#### [Your task]
Restate the full set of records exactly, without adding or dropping a word.
[begin Data for the task]
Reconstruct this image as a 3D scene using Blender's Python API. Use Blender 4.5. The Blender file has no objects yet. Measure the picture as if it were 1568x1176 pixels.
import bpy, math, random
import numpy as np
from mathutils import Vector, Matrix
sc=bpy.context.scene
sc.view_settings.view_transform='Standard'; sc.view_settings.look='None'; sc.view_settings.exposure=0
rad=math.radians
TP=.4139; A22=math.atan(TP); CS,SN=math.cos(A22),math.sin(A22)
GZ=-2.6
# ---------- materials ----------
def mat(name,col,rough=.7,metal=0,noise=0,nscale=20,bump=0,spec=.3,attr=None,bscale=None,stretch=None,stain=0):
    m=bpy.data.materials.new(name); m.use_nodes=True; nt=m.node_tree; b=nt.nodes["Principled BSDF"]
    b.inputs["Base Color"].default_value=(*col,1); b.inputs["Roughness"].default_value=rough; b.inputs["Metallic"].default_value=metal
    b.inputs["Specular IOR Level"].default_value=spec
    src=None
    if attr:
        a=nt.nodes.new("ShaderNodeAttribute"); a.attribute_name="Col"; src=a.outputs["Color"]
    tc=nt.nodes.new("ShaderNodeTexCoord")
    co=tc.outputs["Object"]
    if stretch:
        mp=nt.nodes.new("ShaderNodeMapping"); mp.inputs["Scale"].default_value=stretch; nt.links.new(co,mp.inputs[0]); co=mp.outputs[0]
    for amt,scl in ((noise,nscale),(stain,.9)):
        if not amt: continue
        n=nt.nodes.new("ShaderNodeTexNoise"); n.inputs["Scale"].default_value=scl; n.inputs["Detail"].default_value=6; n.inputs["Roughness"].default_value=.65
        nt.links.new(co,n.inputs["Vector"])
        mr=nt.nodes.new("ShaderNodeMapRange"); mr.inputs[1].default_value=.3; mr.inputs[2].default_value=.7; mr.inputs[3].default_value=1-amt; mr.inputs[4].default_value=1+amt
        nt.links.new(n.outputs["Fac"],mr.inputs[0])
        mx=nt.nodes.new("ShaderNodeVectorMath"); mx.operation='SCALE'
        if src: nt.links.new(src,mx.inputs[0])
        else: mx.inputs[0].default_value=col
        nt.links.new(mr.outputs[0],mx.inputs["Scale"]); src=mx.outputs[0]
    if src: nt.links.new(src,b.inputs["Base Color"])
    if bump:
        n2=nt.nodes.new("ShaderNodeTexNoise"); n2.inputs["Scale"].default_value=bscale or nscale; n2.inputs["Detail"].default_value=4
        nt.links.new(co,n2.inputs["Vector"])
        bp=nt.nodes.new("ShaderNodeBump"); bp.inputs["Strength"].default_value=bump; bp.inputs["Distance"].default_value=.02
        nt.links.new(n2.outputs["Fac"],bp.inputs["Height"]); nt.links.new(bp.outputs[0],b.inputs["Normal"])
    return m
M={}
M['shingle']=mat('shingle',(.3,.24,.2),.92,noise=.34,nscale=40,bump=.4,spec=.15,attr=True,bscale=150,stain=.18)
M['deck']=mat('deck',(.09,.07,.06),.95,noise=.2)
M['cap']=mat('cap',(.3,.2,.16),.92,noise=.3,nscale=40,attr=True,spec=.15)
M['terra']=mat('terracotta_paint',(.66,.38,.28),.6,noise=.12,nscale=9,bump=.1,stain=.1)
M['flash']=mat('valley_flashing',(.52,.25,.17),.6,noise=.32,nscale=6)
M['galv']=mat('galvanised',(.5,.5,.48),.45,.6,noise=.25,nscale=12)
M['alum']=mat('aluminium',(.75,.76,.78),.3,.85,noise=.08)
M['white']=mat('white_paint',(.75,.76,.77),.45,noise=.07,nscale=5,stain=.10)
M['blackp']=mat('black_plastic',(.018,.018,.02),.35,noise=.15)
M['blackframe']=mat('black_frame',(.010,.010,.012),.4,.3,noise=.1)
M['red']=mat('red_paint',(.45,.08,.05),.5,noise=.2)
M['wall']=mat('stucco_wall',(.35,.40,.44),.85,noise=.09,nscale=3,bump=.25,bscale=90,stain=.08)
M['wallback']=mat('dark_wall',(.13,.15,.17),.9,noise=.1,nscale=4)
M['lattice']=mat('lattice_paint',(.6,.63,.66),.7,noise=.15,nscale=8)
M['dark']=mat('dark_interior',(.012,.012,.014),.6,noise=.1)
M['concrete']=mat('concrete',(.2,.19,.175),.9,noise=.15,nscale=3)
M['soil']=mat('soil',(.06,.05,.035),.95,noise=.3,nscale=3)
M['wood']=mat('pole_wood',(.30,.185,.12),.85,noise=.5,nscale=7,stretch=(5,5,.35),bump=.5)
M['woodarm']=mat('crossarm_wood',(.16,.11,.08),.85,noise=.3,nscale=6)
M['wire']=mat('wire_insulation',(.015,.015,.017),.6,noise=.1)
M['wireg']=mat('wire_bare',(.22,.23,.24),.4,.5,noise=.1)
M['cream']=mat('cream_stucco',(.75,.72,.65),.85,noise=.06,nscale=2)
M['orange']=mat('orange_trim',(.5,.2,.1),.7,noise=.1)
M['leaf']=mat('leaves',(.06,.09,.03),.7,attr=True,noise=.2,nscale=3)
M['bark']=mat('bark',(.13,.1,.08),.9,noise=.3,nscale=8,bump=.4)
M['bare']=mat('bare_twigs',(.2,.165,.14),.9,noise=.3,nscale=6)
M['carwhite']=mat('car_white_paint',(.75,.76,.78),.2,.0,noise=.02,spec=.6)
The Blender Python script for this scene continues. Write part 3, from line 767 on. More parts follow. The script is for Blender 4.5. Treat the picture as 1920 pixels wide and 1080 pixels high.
[end Data for the task]
#### [Exercise result]
Reconstruct this image as a 3D scene using Blender's Python API. Use Blender 4.5. The Blender file has no objects yet. Measure the picture as if it were 1568x1176 pixels.
import bpy, math, random
import numpy as np
from mathutils import Vector, Matrix
sc=bpy.context.scene
sc.view_settings.view_transform='Standard'; sc.view_settings.look='None'; sc.view_settings.exposure=0
rad=math.radians
TP=.4139; A22=math.atan(TP); CS,SN=math.cos(A22),math.sin(A22)
GZ=-2.6
# ---------- materials ----------
def mat(name,col,rough=.7,metal=0,noise=0,nscale=20,bump=0,spec=.3,attr=None,bscale=None,stretch=None,stain=0):
    m=bpy.data.materials.new(name); m.use_nodes=True; nt=m.node_tree; b=nt.nodes["Principled BSDF"]
    b.inputs["Base Color"].default_value=(*col,1); b.inputs["Roughness"].default_value=rough; b.inputs["Metallic"].default_value=metal
    b.inputs["Specular IOR Level"].default_value=spec
    src=None
    if attr:
        a=nt.nodes.new("ShaderNodeAttribute"); a.attribute_name="Col"; src=a.outputs["Color"]
    tc=nt.nodes.new("ShaderNodeTexCoord")
    co=tc.outputs["Object"]
    if stretch:
        mp=nt.nodes.new("ShaderNodeMapping"); mp.inputs["Scale"].default_value=stretch; nt.links.new(co,mp.inputs[0]); co=mp.outputs[0]
    for amt,scl in ((noise,nscale),(stain,.9)):
        if not amt: continue
        n=nt.nodes.new("ShaderNodeTexNoise"); n.inputs["Scale"].default_value=scl; n.inputs["Detail"].default_value=6; n.inputs["Roughness"].default_value=.65
        nt.links.new(co,n.inputs["Vector"])
        mr=nt.nodes.new("ShaderNodeMapRange"); mr.inputs[1].default_value=.3; mr.inputs[2].default_value=.7; mr.inputs[3].default_value=1-amt; mr.inputs[4].default_value=1+amt
        nt.links.new(n.outputs["Fac"],mr.inputs[0])
        mx=nt.nodes.new("ShaderNodeVectorMath"); mx.operation='SCALE'
        if src: nt.links.new(src,mx.inputs[0])
        else: mx.inputs[0].default_value=col
        nt.links.new(mr.outputs[0],mx.inputs["Scale"]); src=mx.outputs[0]
    if src: nt.links.new(src,b.inputs["Base Color"])
    if bump:
        n2=nt.nodes.new("ShaderNodeTexNoise"); n2.inputs["Scale"].default_value=bscale or nscale; n2.inputs["Detail"].default_value=4
        nt.links.new(co,n2.inputs["Vector"])
        bp=nt.nodes.new("ShaderNodeBump"); bp.inputs["Strength"].default_value=bump; bp.inputs["Distance"].default_value=.02
        nt.links.new(n2.outputs["Fac"],bp.inputs["Height"]); nt.links.new(bp.outputs[0],b.inputs["Normal"])
    return m
M={}
M['shingle']=mat('shingle',(.3,.24,.2),.92,noise=.34,nscale=40,bump=.4,spec=.15,attr=True,bscale=150,stain=.18)
M['deck']=mat('deck',(.09,.07,.06),.95,noise=.2)
M['cap']=mat('cap',(.3,.2,.16),.92,noise=.3,nscale=40,attr=True,spec=.15)
M['terra']=mat('terracotta_paint',(.66,.38,.28),.6,noise=.12,nscale=9,bump=.1,stain=.1)
M['flash']=mat('valley_flashing',(.52,.25,.17),.6,noise=.32,nscale=6)
M['galv']=mat('galvanised',(.5,.5,.48),.45,.6,noise=.25,nscale=12)
M['alum']=mat('aluminium',(.75,.76,.78),.3,.85,noise=.08)
M['white']=mat('white_paint',(.75,.76,.77),.45,noise=.07,nscale=5,stain=.10)
M['blackp']=mat('black_plastic',(.018,.018,.02),.35,noise=.15)
M['blackframe']=mat('black_frame',(.010,.010,.012),.4,.3,noise=.1)
M['red']=mat('red_paint',(.45,.08,.05),.5,noise=.2)
M['wall']=mat('stucco_wall',(.35,.40,.44),.85,noise=.09,nscale=3,bump=.25,bscale=90,stain=.08)
M['wallback']=mat('dark_wall',(.13,.15,.17),.9,noise=.1,nscale=4)
M['lattice']=mat('lattice_paint',(.6,.63,.66),.7,noise=.15,nscale=8)
M['dark']=mat('dark_interior',(.012,.012,.014),.6,noise=.1)
M['concrete']=mat('concrete',(.2,.19,.175),.9,noise=.15,nscale=3)
M['soil']=mat('soil',(.06,.05,.035),.95,noise=.3,nscale=3)
M['wood']=mat('pole_wood',(.30,.185,.12),.85,noise=.5,nscale=7,stretch=(5,5,.35),bump=.5)
M['woodarm']=mat('crossarm_wood',(.16,.11,.08),.85,noise=.3,nscale=6)
M['wire']=mat('wire_insulation',(.015,.015,.017),.6,noise=.1)
M['wireg']=mat('wire_bare',(.22,.23,.24),.4,.5,noise=.1)
M['cream']=mat('cream_stucco',(.75,.72,.65),.85,noise=.06,nscale=2)
M['orange']=mat('orange_trim',(.5,.2,.1),.7,noise=.1)
M['leaf']=mat('leaves',(.06,.09,.03),.7,attr=True,noise=.2,nscale=3)
M['bark']=mat('bark',(.13,.1,.08),.9,noise=.3,nscale=8,bump=.4)
M['bare']=mat('bare_twigs',(.2,.165,.14),.9,noise=.3,nscale=6)
M['carwhite']=mat('car_white_paint',(.75,.76,.78),.2,.0,noise=.02,spec=.6)
The Blender Python script for this scene continues. Write part 3, from line 767 on. More parts follow. The script is for Blender 4.5. Treat the picture as 1920 pixels wide and 1080 pixels high.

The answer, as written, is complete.